Sustainable Design + Resilience Planning with Ariane Laxo
Sustainable Design + Resilience Planning with Ariane Laxo
We speak to Ariane Laxo, Sustainability Director and associate Vice President of design firm HGA. Our discussion today covers the intersection between sustainable initiatives and the world of architecture and design. To Ariane, addressing the climate crisis is of paramount importance. She says that from a scientific standpoint “we know that the next ten years are critical to counteract climate change.”

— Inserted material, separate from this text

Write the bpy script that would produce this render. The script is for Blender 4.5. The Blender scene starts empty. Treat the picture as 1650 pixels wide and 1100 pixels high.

So what can architecture and design do to proactively face down this crisis? And what actually constitutes a sustainable built environment? Ariane poses these questions to herself at each design juncture. To her, a sustainable building comes down to one encompassing question: “How can we design in ways that help people thrive and don’t negatively impact human health?”
To address these questions, Ariane first outlines her industry’s overall carbon impact. The building industry itself produces a huge amount of global CO2 emissions, in fact, according to Ariane, about 28 percent yearly. Construction materials are another 11 percent on top of that. Including transportation industries (which are closely tied to the built environment), about half of global CO2 emissions originate in Ariane’s industry.
So, these things considered, how has the architecture and design industry gone about solving for a decrease in carbon output? Ariane points to a number of global initiatives beyond her own organization. Architecture 2030 has spearheaded change by proposing a goal of net zero emissions for participating architecture firms by the year 2030. She also mentions the International Living Future Institute and their Living Building Challenge, as well as the International WELL Building Institute as leaders in industry sustainability initiatives. She says that though there is competition in the industry, that when it comes to sustainability there exists a desire to share knowledge and information to help everybody solve for sustainability.
Ariane says any truly sustainable approach must be a comprehensive strategy, taking into account the ways in which the built environment impacts not just those who dwell within those environments, but must reach all the way to those who initially create construction materials. Too often these materials can cause chemical harm (from “chemicals of concern” in industry lingo) in the creation process, so sustainable thinking aims to put human health at the forefront, from materials to finished product. In short, “human health is non-negotiable.”
HGA’s end-goal is for each project to incorporate “regenerative design,” which Ariane describes as “projects [that aim to] give more back than we take.” Presently such an outcome isn’t yet feasible with each project, but HGA is on course to get closer to this aim as time goes on.
For HGA and Ariane, what solving for climate change in architecture really boils down to is a reduction in carbon. But for Ariane personally, she asks herself this question: “How can I help educate and inspire the people who have the power to make decisions, to make these choices for this collective good? … How can we help folks see that their decisions have this huge ripple effect?” Ultimately, Ariane conceptualizes her work as “solving for changing minds even more so than just solving for climate change.”